Cada puntada que da Antonia es también un acto de resistencia y de amor: un hilo que une pasado y presente, aprendizaje y memoria, cuidado propio y de los demás. Hoy, Antonia estaría necesitando una máquina de coser para su vida, porque podría convertir lo que aprende en el taller en un oficio y en un ingreso económico que nuevas posibilidades.

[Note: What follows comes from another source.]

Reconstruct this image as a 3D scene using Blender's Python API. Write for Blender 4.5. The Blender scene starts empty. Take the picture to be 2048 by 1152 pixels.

Sus compañeras la ayudan, le enseñan, la alientan. A veces comparten materiales, otras ideas. Todas saben que el deseo de Antonia —conseguir su propia máquina de coser— se volvió también el deseo del grupo entero. En cada puntada, Antonia cose algo más que una prenda: cose futuro, abrigo y dignidad.
Las alumnas del taller
Coser une. Une telas, historias, generaciones. Une a Antonia con sus compañeras, une a la Escuela 305 con el barrio. En ese gesto de pasar el hilo una y otra vez, se teje algo más grande: la certeza de que todavía se puede construir, incluso con los retazos. Porque en ese aula donde asisten: Cristina, Roxana, Mónica, Daiana, Mirta, Graciela, Dina, Ximena, Carmen, Cristina, Gladys, Cecilia, Silvana, Antonia, Ariel, Estela, Juana, Marcela, Rosa, Aurora María de los Ángeles y Eliana eligen dar cada puntada en una tela donde se cose historias llenas de dignidad y esperanzas.